Reste que maintenant, pour prouver notamment au liquidateur et aux juges commerciaux la viabilité d'Emanuel Lang, Pierre Schmitt et son associé Christian Didier, qui aura la direction opérationnelle de l'entreprise, doivent confirmer avec un projet industriel solide. « Il y a trois piliers », explique le premier, « d'abord, l'activité traditionnelle de tissé-teint, à laquelle sont très attachées les grandes marques françaises de luxe, et notamment parce que l'on surfe sur la dimension Made in France. Ensuite, il y a l'activité que pourra offrir Tissage des chaumes, toujours dans le luxe. Cette entreprise est très bien organisée pour la création et l'échantillonnage, moins pour la production, qui pourra être confiée à Emanuel Lang. Enfin, il y a le chanvre, auquel je crois beaucoup ». Le chanvre ? Un projet qui implique toute la filière, des labos de l'Ensisa de Mulhouse aux industriels, y compris en Lorraine où sont préparées les balles. « C'est une matière locale, écolo et naturelle qui pourra trouver des applications dans l'industrie et l'habillement », promet le dirigeant. « Et là, le maillon du tissage que constituera Emanuel Lang sera indispensable », ajoute-t-il.




La prudence reste de mise

Si le projet industriel semble bien réfléchi, reste à viser le volet financier. La reprise de l'entreprise aura donc pris 7 mois et au final, les actifs auront nécessité de mettre 1,5 million d'euros sur la table, financés par les investisseurs, Pierre Schmitt et Christian Didier, mais aussi par les subventions des collectivités (Région, Département et Fonds de revitalisation) et par BPI France et la Sodiv.« Nous négocions actuellement le fonds de roulement avec les banques » , explique-t-il . Son expérience de la création et de la reprise l'incitent à la plus grande prudence financière : « Il faut redémarrer avec un minimum de frais fixes, un maximum de coûts variables ».Remise en ordre ces dernières semaines, l'entreprise devait donc relancer sa production dans les premiers jours de janvier, pour l'instant avec des intérimaires.
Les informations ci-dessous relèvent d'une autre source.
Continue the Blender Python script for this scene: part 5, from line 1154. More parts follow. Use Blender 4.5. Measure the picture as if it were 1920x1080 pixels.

La promesse de redonner du travail aux 33 salariés qu'elle comptait avant la liquidation tient toujours, mais Pierre Schmitt rappelle ce qu'il a toujours dit : « Cela se fera progressivement ». En attendant, la priorité est de rééquilibrer les comptes, « dès 2014 ».Emanuel Lang pourra alors envisager les investissements nécessaires à sa modernisation. « D'ici deux à trois ans, nous pourrions retrouver un chiffre d'affaires de 4 à 5 millions d'euros », estime-t-il, « puis on envisagera alors la barre des 10 millions ».